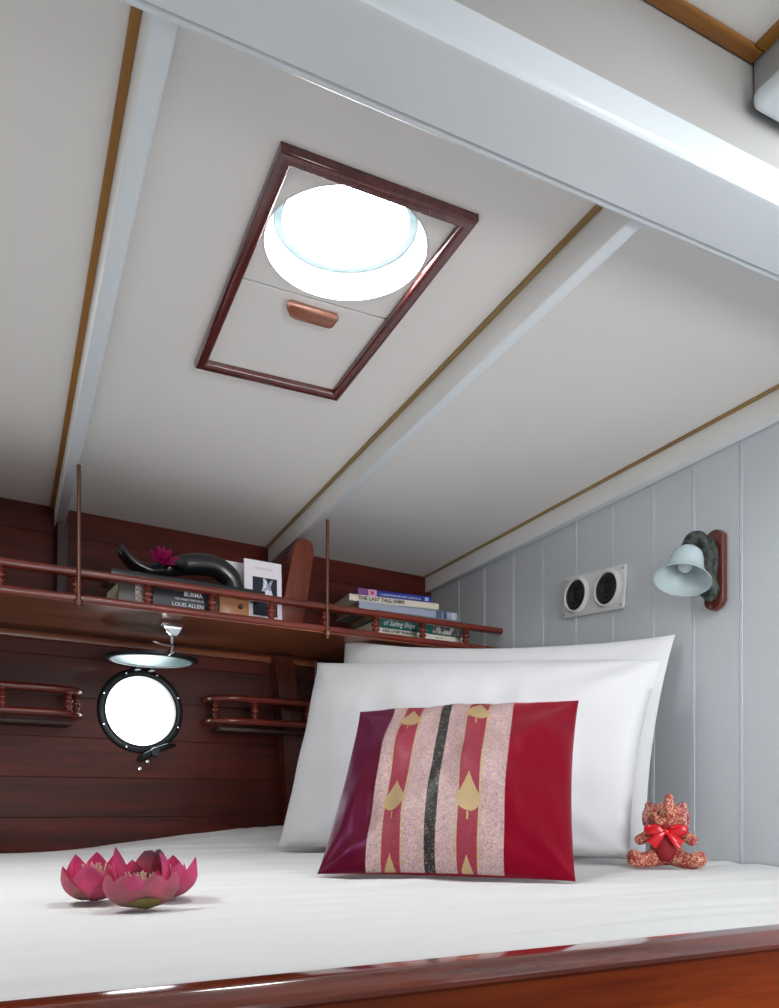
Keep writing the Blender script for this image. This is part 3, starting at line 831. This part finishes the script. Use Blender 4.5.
# carved slab and hand
t = thing('carved_hand', 'black carved wooden hand sculpture reclining on top of the books', 'sculpture', HULL, (-.97, -.34, .648))
bm = bmesh.new()
zb = .6462
prism(bm, [(-1.165, -.40, zb), (-.782, -.40, zb), (-.782, -.29, zb), (-1.165, -.29, zb)], (0, 0, .024), bev=.004)
part('base', bm, M['black'], t, True)
dz = .004
arm = [(-.838, .668), (-.852, .702), (-.890, .726), (-.937, .726), (-.984, .715), (-1.027, .697), (-1.060, .685)]
bm = bmesh.new()
yh = -.335
def smooth_path(P, n=6):
    P = [Vector(p) for p in P]; Q = []
    for i in range(len(P) - 1):
        p0, p1, p2, p3 = P[max(i-1, 0)], P[i], P[i+1], P[min(i+2, len(P)-1)]
        for k in range(n):
            u = k / n
            Q.append(.5 * ((2*p1) + (p2-p0)*u + (2*p0-5*p1+4*p2-p3)*u*u + (3*p1-p0-3*p2+p3)*u**3))
    Q.append(P[-1]); return Q
ap = smooth_path([(s, yh, z + dz) for s, z in arm])
ar = [.0275 if k < 20 else lerp(.0275, .017, (k - 20) / (len(ap) - 21)) for k in range(len(ap))]
tube(bm, ap, ar, 18, ry=1.1)
ball(bm, ap[-1], (.026, .034, .016))
for k, (dy, L) in enumerate(((-.022, .92), (-.008, 1.05), (.007, 1.0), (.020, .85))):
    fp = [(-1.03, yh + dy * .8, .698), (-1.06, yh + dy, .692), (-1.085 - .01 * L, yh + dy * 1.05, .700), (-1.108 - .012 * L, yh + dy * 1.08, .716 + .004 * L), (-1.120 - .012 * L, yh + dy * 1.1, .737 + .006 * (L - .9) * 5)]
    fp = smooth_path(fp, 5); n = len(fp) - 1
    tube(bm, fp, [lerp(.0120, .0035, (i / n) ** 1.5) for i in range(n + 1)], 10)
    ball(bm, fp[-1], .0036, sub=2)
th = smooth_path([(-.985, yh - .02, .713), (-1.015, yh - .040, .712), (-1.04, yh - .047, .704), (-1.066, yh - .045, .697)], 5)
tube(bm, th, [lerp(.013, .006, i / (len(th) - 1)) for i in range(len(th))], 12)
part('hand', remeshed(bm, .0032, 5), M['black'], t, True, angle=180)
# magenta blossom lying in the hand
C = (-1.045, -.392, .704)
t = thing('flower_head', 'magenta blossom lying in the palm of the black carved hand', 'flower', HULL, C)
PK = plain('magenta_petal', '#b41468', .5)
for ring, (n, L, w, l0) in enumerate(((7, .040, .022, 12), (6, .032, .018, 45), (4, .022, .014, 70))):
    for k in range(n):
        an = 2 * PI * (k + .5 * ring) / n
        pb = petal(C, an, .002, L, w, R_(l0), R_(l0 + 30), .3, z0=.002 + .002 * ring)
        bmesh.ops.rotate(pb, verts=pb.verts[:], cent=C, matrix=Matrix.Rotation(R_(52), 3, 'X'))
        part('petal', pb, PK, t, True, angle=80)
part('centre', nlathe([(0, -.002), (.006, .0), (.006, .008), (0, .012)], 12, C, (0, -.79, .62)), plain('blossom_centre', '#8a1050', .6), t, True)
# cards
def card(label, x0, x1, y, z0, h, lean, group):
    t = bpy.data.objects.new('greeting_card', None); COL.objects.link(t); t.empty_display_size = .02
    t.matrix_world = HULL @ Matrix.Translation((x0, y, z0)) @ Matrix.Rotation(math.radians(-lean), 4, 'X')
    BASE[t.name] = (0, 0, 0); tag(t, label, 'card', group)
    part('card_sheet', nbox((0, 0, 0), (x1 - x0, .0022, h), .0004), M['white'], t)
    return t
t = card('white greeting card with a dark picture of white flowing cloth', -.818, -.712, -.352, ztop(-.75, .35) + .001, .180, 2, 'greeting cards on the shelf')
bm = bmesh.new(); box(bm, (.023, -.0010, .034), (.092, -.0002, .136))
pic = part('picture', bm, plain('night_blue_print', '#161c30', .35), t, label='dark blue picture of pale drapery')
bm = bmesh.new()
def poly(bm, pts, y): bm.faces.new([bm.verts.new((x, y, z)) for x, z in pts])
poly(bm, [(.052, .134), (.060, .134), (.066, .118), (.074, .130), (.080, .132), (.073, .112), (.079, .092), (.078, .060), (.070, .052), (.060, .075), (.052, .080), (.046, .098), (.052, .112)], -.0014)
part('drapery', bm, brocade('pale_drapery', '#8a98b8', '#e2e0e8', 60, .5), pic)
bm = bmesh.new()
for z in (.158, .161): box(bm, (.03, -.0004, z - .0006), (.082, -.0001, z))
part('print_line', bm, plain('grey_print', '#9a94a8', .6), t)
card('plain white greeting card half hidden behind the carved hand', -.862, -.792, -.285, ztop(-.8, .285) + .001, .185, 2, 'greeting cards on the shelf')

# right-hand stack, bottom to top.  every spine faces the cabin and the stack twists slightly
RZ = R_(-9)
def zs(s): return ztop(s, .37)
z = zs(-.2) + .0005
t = book('white book with black capitals at the bottom of the right stack', (-.432, -.372, z), .318, .16, .040, R_(-2), BK('white_cover', '#d9d4c8'), PG, group=GR)
title('KING OF MY PENNANTS', t, .0125, .020, .0275, TK, sx=.84, bold=.0002)
title('sailing notes', t, .006, .200, .029, TK)
z += .0403
t = book('teal green book with white italic lettering, second from the bottom', (-.425, -.374, z), .318, .16, .026, R_(-2), BK('teal_cover', '#0f5a54', .35), PG, group=GR)
title('of Sailing Ships', t, .0215, .014, .0075, TW, shear=.35, sx=.84)
bm = nbox((.182, -.0055, .002), (.312, -.0046, .024)); part('picture', bm, brocade('teal_spine_picture', '#3a4a46', '#b4b0aa', 34, .5), t, label='grey picture panel')
z += .0263
t = book('grey book just behind the upper shelf rail in the right stack', (-.43, -.368, z), .300, .16, .024, R_(-3), BK('grey_blue_cover', '#6c7076'), PGD, group=GR)
z += .0243
t = book('thick pale blue book, third from the top of the right stack', (-.468, -.338, z), .330, .16, .027, R_(-5), BK('pale_blue_cover', '#9aa2b6', .3), PGD, group=GR)
for x, wd, cc in ((.255, .02, '#4a5a78'), (.280, .012, '#3a4c6a'), (.308, .014, '#b8bcc6')):
    part('spine_band', nbox((x, -.0054, .002), (x + wd, -.0044, .025)), BK('band' + cc, cc), t)
z += .0273
t = book('cream book with black capitals, second from the top of the right stack', (-.492, -.326, z), .285, .16, .0185, RZ, BK('cream_cover', '#cfc8ba'), PG, group=GR)
title('THE LAST TALL SHIPS', t, .0150, .026, .0040, TK, sx=1.02, bold=.0003)
z += .0188
t = book('blue book with a pink square, topmost of the right stack', (-.462, -.320, z), .238, .15, .021, RZ, BK('royal_blue_cover', '#1c3088', .35), PGD, group=GR)
part('spine_band', nbox((.0, -.0052, .0005), (.030, -.0043, .0205)), BK('mauve_band', '#6a3a78'), t, label='mauve end of the spine')
part('emblem', nbox((.032, -.0054, .001), (.058, -.0044, .020)), BK('pink_square', '#c890b4'), t, label='pink square')
part('emblem_mark', nbox((.040, -.0058, .006), (.050, -.0050, .015), .0004), BK('rose_mark', '#a82a5a'), t)
title('OCEAN PASSAGES AND LANDFALLS', t, .0085, .070, .0065, TBL, sx=.95)
part('badge', nbox((.214, -.0056, .005), (.226, -.0046, .016), .0004), BK('badge_pale', '#a0a8d0'), t)

# ================================================================== BULKHEAD FITTINGS
# twin speaker plate
cy, cz = 2.442 - .862, .6635
t = thing('speaker_plate', 'white plate with two round black speakers on the boarded bulkhead', 'speaker', BOAT, (AW, cy, cz))
tl = Matrix.Rotation(R_(5.5), 3, 'X')
def sp3(x, y, z): return Vector((x, cy, cz)) + tl @ Vector((0, y, z))
bm = bmesh.new()
W2, H2 = .117, .054; rr = .01; pts = []
for cx_, cz_, a0 in ((W2 - rr, H2 - rr, 0), (-W2 + rr, H2 - rr, 90), (-W2 + rr, -H2 + rr, 180), (W2 - rr, -H2 + rr, 270)):
    for k in range(5):
        an = R_(a0 + 22.5 * k); pts.append(sp3(AW - .0008, cx_ + rr * cos(an), cz_ + rr * sin(an)))
prism(bm, pts, (-.010, 0, 0), bev=.0025)
part('plate', bm, M['plastic'], t, True, angle=35)
for sg in (1, -1):
    c = sp3(AW - .0105, sg * .059, .001)
    r = part('rim', nlathe([(.0385, .002), (.039, .007), (.0415, .009), (.046, .006), (.0485, 0), (.0385, -.001)], 40, c, (-1, 0, 0), close=True), M['plastic'], t, True)
    part('speaker_cone', nlathe([(0, .006), (.008, .006), (.0085, .0035), (.014, .002), (.0195, .0055), (.0205, .0062), (.0225, .004), (.030, .0062), (.032, .0072), (.0392, .0045), (.0392, -.002)], 40, c, (-1, 0, 0)), M['grille'], t, True, label='round black speaker')
for y in (-.108, .108):
    for z_ in (-.044, .044):
        c = sp3(AW - .0108, y, z_)
        part('screw', nlathe([(0, .0015), (.0025, .0012), (.0035, 0), (.0035, -.001)], 12, c, (-1, 0, 0)), plain('dull_screw', '#a8a8a4', .4, metal=.6), t, True)
# wall lamp
LB = 2.442 - 1.251
t = thing('wall_lamp', 'brass wall lamp with a frosted bell shade on a wooden plaque', 'lamp', BOAT, (AW, LB, .61))
t['label'] = 'dark bronze wall lamp with a frosted glass bell shade on a wooden plaque'
bm = bmesh.new()
pts = [(LB - .025, .548), (LB - .025, .688), (LB - .018, .696), (LB - .008, .701), (LB, .7025), (LB + .008, .701), (LB + .018, .696), (LB + .025, .688), (LB + .025, .548), (LB + .02, .540), (LB + .012, .534), (LB, .530), (LB - .012, .534), (LB - .02, .540)]
prism(bm, [(AW - .0008, y, z) for y, z in pts], (-.017, 0, 0), bev=.005)
part('plaque', bm, wood('plaque_wood', '#3c1410', '#66281e', .25, 'Z', coat=.6), t, True, label='red-brown wooden plaque', angle=30)
bm = bmesh.new()
ball(bm, (AW - .024, LB, .572), (.012, .021, .024)); ball(bm, (AW - .026, LB, .635), (.014, .020, .048))
ball(bm, (AW - .032, LB, .605), (.017, .021, .045))
ap = smooth_path([(AW - .024, LB, .565), (AW - .036, LB, .60), (AW - .040, LB, .640), (AW - .046, LB, .664), (AW - .060, LB, .678), (AW - .078, LB, .674), (AW - .088, LB, .660)], 5)
tube(bm, ap, [lerp(.018, .012, i / (len(ap) - 1)) for i in range(len(ap))], 14, ry=1.25)
ball(bm, (AW - .090, LB, .655), (.016, .016, .010))
part('bracket', remeshed(bm, .0028, 4), M['verdigris'], t, True, angle=180, label='verdigris bronze bracket')
top = Vector((AW - .090, LB - .003, .650)); ax = Vector((-.38, -.12, -1)).normalized()
outer = [(.010, .0), (.020, .003), (.029, .012), (.0335, .026), (.036, .042), (.041, .055), (.049, .067), (.057, .075)]
inner = [(r - .003, h + .001) for r, h in outer[::-1]]
part('lamp_shade', nlathe(outer + [(.0575, .0765)] + inner, 40, top, ax), M['opal'], t, True, label='frosted pale glass bell shade', angle=60)
part('bulb', nlathe([(0, .055), (.008, .053), (.013, .047), (.0145, .039), (.012, .030), (.008, .022), (.008, .012), (0, .012)], 20, top, ax), plain('frosted_bulb', '#d4e0e2', .3), t, True)

# ================================================================== CAMERA
cam = bpy.data.cameras.new('camera'); co = bpy.data.objects.new('camera', cam); COL.objects.link(co)
co.location = (0, 0, .124); co.rotation_euler = (PI / 2, 0, 0)
cam.sensor_fit = 'VERTICAL'; cam.sensor_height = 36; cam.sensor_width = 36
cam.lens = 785 / 1008 * 36
cam.shift_y = (803 - 504) / 1008
cam.clip_start = .01
bpy.context.scene.camera = co

# ================================================================== LIGHT
w = bpy.data.worlds.new('world'); bpy.context.scene.world = w; w.use_nodes = True
w.node_tree.nodes['Background'].inputs[0].default_value = (.93, .96, 1, 1)
w.node_tree.nodes['Background'].inputs[1].default_value = .25
def area(name, loc, look, sx, sy, e, col=(1, 1, 1)):
    l = bpy.data.lights.new(name, 'AREA'); l.shape = 'RECTANGLE'; l.size = sx; l.size_y = sy; l.energy = e; l.color = col
    o = bpy.data.objects.new(name, l); COL.objects.link(o)
    o.location = loc; d = Vector(look) - Vector(loc); o.rotation_euler = d.to_track_quat('-Z', 'Y').to_euler()
    return o
l = area('companionway_daylight', (.95, -.70, .62), (.74, 1.5, .22), .9, .7, 2.1, (.93, .97, 1)); l.data.spread = R_(62)
l = area('low_fill', (1.25, -.72, .08), (-.05, 2.3, .84), .9, .4, 2.4, (1, .98, .95)); l.data.spread = R_(46)  # added low fill that lifts the upper planking and deckhead
p = BOAT @ Vector((1.03, .12, 1.0)); area('coachroof_skylight', p, BOAT @ Vector((.75, 1.3, 0)), .30, .5, 6, (.95, .98, 1))
area('far_end_fill', BOAT @ Vector((-1.5, 1.2, .22)), BOAT @ Vector((1.2, 1.5, .75)), 1.1, .45, 2.0, (1, .99, .98))  # unseen fill added at the berth's end to lift bulkhead and ceiling
# unseen fill added on the left, brightening the bed so it bounces upward
p = BOAT @ Vector((-.32, 1.25, ZC - .02)); area('bed_bounce_fill', p, p - Vector((0, 0, 1)), .3, .3, 5.5, (.98, .99, 1))
sc = bpy.context.scene
sc.view_settings.view_transform = 'Standard'; sc.view_settings.look = 'None'; sc.view_settings.gamma = 1
sc.view_settings.use_curve_mapping = False
sc.view_settings.exposure = 0.12
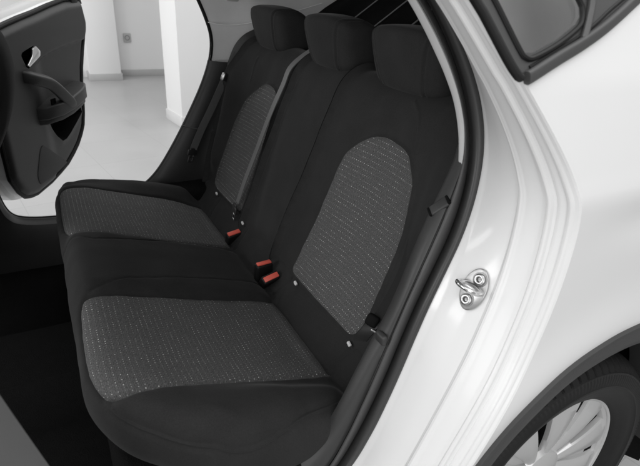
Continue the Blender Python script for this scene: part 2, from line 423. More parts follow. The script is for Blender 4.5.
JP = [(0, 0), (.10, -.003), (.30, -.003), (.495, -.004), (.512, .001), (.528, .0075), (.548, .0095), (.566, .0075), (.60, .005), (.72, .002), (.758, .004), (.775, .011), (.79, .0125), (.803, .011), (.815, .002), (.83, -.001), (.845, .003), (.86, .004), (.90, .002), (.925, .008), (.938, .0095), (.95, .008), (.965, .004), (.985, .003), (1.0, 0)]
def jamb_off(t):
    for (a, x), (b, y) in zip(JP, JP[1:]):
        if t <= b:
            s = (t-a)/(b-a); s = s*s*(3-2*s); return x+(y-x)*s
    return 0
def jamb_pts(K=220):
    rows = []
    for k in range(K+1):
        t = k/K; row = []
        for i in range(NS):
            a, b = cF[i], cC[i]; tan = (cC[min(i+1, NS-1)]-cC[max(i-1, 0)]).normalized()
            n = (b-a).cross(tan).normalized()
            if n.x > 0: n = -n
            # the pressing: flat inner landing then a turn outwards, so the section is gently convex
            row.append(a.lerp(b, t) + n*(.50*jamb_off(t) + .016*math.sin(math.pi*t)))
        rows.append(row)
    return rows
jr = jamb_pts()

BELT = [(-.355, 1.2060), (-.3043, 1.2225), (-.2559, 1.2389), (-.2038, 1.2600), (-.1706, 1.2759), (-.136, 1.2924), (-.06, 1.33), (.05, 1.365), (.2, 1.385), (.5, 1.39)]
ARCH = [(-.3413, .6000), (-.3098, .6440), (-.2728, .684), (-.2068, .735), (-.1595, .7601), (-.1067, .776), (-.0524, .7864), (.0163, .7898)]
a_s = math.atan2(.7898-.326, .0163); rA = math.hypot(.0163, .7898-.326)
ARCHF = ARCH + [(rA*math.cos(a), .326+rA*math.sin(a)) for a in [a_s - k*(a_s+.15)/14 for k in range(1, 15)]]
arch_c = [(q.x, q.y) for q in catmull([(x, z, 0) for x, z in ARCHF], 70)]
cre2 = [(p.x, p.z) for p in cC if p.z > .605 and p.z < 1.2035][::-1]       # crease from the window down to the arch
belt_c = round_poly(BELT, 40, False)
outer = cre2 + arch_c + [(.60, .256), (.82, .30), (.86, .6), (.80, 1.0), (.66, 1.36)] + belt_c[::-1]
P, T = triangulate(outer, [], .016)
body = MB()
body.add(*loft(jr))
body.add([(x, skin_y(x, z), z) for x, z in P], [tuple(t) for t in T])
# rounded lip of the crease: thin lap from the jamb's last rail onto the skin
# lower sill and front door-side post, near side
def post_y(z): return -.80 + max(0, z-.9)*.22
post_r = [(-.72, .36), (-.80, .44), (-.852, .56), (-.885, .70), (-.915, .83), (-.945, .95), (-.985, 1.10), (-1.03, 1.25), (-1.09, 1.42), (-1.12, 1.47)]
pc = [V(x, post_y(z), z) for x, z in post_r]; pc = catmull(pc, 60)
po = [p+V(-.10, -.055, 0) for p in pc]; pi_ = [p+V(-.02, .075, 0) for p in pc]
body.add(*loft([[p+V(-.26, -.06, 0) for p in pc], [p+V(-.13, -.062, 0) for p in pc], po, [p+V(-.085, -.035, 0) for p in pc], [p+V(-.045, -.012, 0) for p in pc]]))
# sill
sl = [[V(x, y, z) for x in np.linspace(-1.6, -.42, 20)] for y, z in ((-.70, .385), (-.74, .375), (-.78, .35), (-.845, .335), (-.855, .28), (-.83, .18))]
body.add(*loft(sl))
# roof skin
rf = []
for s in np.linspace(-1, 1, 25):
    rf.append([V(x, .60*s, 1.50 - .05*abs(s)**3 - .10*ss(.1, .8, x) - .02*ss(-1.0, -1.9, x)) for x in np.linspace(-1.75, .72, 20)])
body.add(*loft(rf))
for s in (-1, 1):
    body.add(*loft([[V(x, s*.60, 1.45 - .10*ss(.1, .8, x) - .02*ss(-1.0, -1.9, x)) for x in np.linspace(-1.75, .72, 20)], [V(x, s*.67, 1.41-.10*ss(.1, .8, x)-.02*ss(-1., -1.9, x)) for x in np.linspace(-1.75, .72, 20)]]))
# far side: outer quarter skin, post and sill
FARC = [(-1.02, .72, 1.35), (-1.12, .74, .80)]
FC = [(-.58, .54, 1.45), (-.46, .565, 1.40), (-.375, .60, 1.30), (-.345, .6204, 1.2274), (-.3074, .6364, 1.1677), (-.2912, .65, 1.1142), (-.2861, .6608, 1.069), (-.2957, .6752, 1.0042), (-.3216, .6894, .9302), (-.3590, .697, .8530), (-.3983, .70, .7805), (-.4300, .70, .7260), (-.4656, .70, .6714), (-.4950, .70, .6280), (-.5214, .70, .5959), (-.5502, .70, .5705), (-.585, .70, .545), (-.66, .705, .50), (-.76, .71, .473), (-.8747, .72, .4652), (-.924, .72, .4692), (-.978, .72, .4761), (-1.0053, .72, .4837), (-1.0253, .72, .4967), (-1.0393, .72, .5189), (-1.0496, .72, .556), (-1.056, .72, .62), (-1.060, .715, .70), (-1.064, .71, .80), (-1.075, .69, 1.0), (-1.10, .63, 1.25), (-1.15, .58, 1.42)]
cFC = catmull(smooth_pts(FC, 1), 200)
def outw(p, d):
    # point d metres away from the opening's middle, within the car's side plane
    c = V(-.68, p.y, .95); v = (p-c); v.y = 0
    return p + v.normalized()*d
body.add(*loft([[p+V(0, .012, 0) for p in cFC], [outw(p, .012)+V(0, .05, 0) for p in cFC], [outw(p, .05)+V(0, .075, 0) for p in cFC], [outw(p, .075)+V(0, .14, 0) for p in cFC], [outw(p, .20)+V(0, .15, 0) for p in cFC], [outw(p, .50)+V(0, .10, 0) for p in cFC]]))
body_o = body.build('body_shell', M_paint, car, sharp=28)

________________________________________

Your instructions | Reproduce the lines exactly, from the line that contains "Continue the Blender" through the line that contains "jr = jamb_pts()", and nothing more.

Solution to this problem |
Continue the Blender Python script for this scene: part 2, from line 423. More parts follow. The script is for Blender 4.5.
JP = [(0, 0), (.10, -.003), (.30, -.003), (.495, -.004), (.512, .001), (.528, .0075), (.548, .0095), (.566, .0075), (.60, .005), (.72, .002), (.758, .004), (.775, .011), (.79, .0125), (.803, .011), (.815, .002), (.83, -.001), (.845, .003), (.86, .004), (.90, .002), (.925, .008), (.938, .0095), (.95, .008), (.965, .004), (.985, .003), (1.0, 0)]
def jamb_off(t):
    for (a, x), (b, y) in zip(JP, JP[1:]):
        if t <= b:
            s = (t-a)/(b-a); s = s*s*(3-2*s); return x+(y-x)*s
    return 0
def jamb_pts(K=220):
    rows = []
    for k in range(K+1):
        t = k/K; row = []
        for i in range(NS):
            a, b = cF[i], cC[i]; tan = (cC[min(i+1, NS-1)]-cC[max(i-1, 0)]).normalized()
            n = (b-a).cross(tan).normalized()
            if n.x > 0: n = -n
            # the pressing: flat inner landing then a turn outwards, so the section is gently convex
            row.append(a.lerp(b, t) + n*(.50*jamb_off(t) + .016*math.sin(math.pi*t)))
        rows.append(row)
    return rows
jr = jamb_pts()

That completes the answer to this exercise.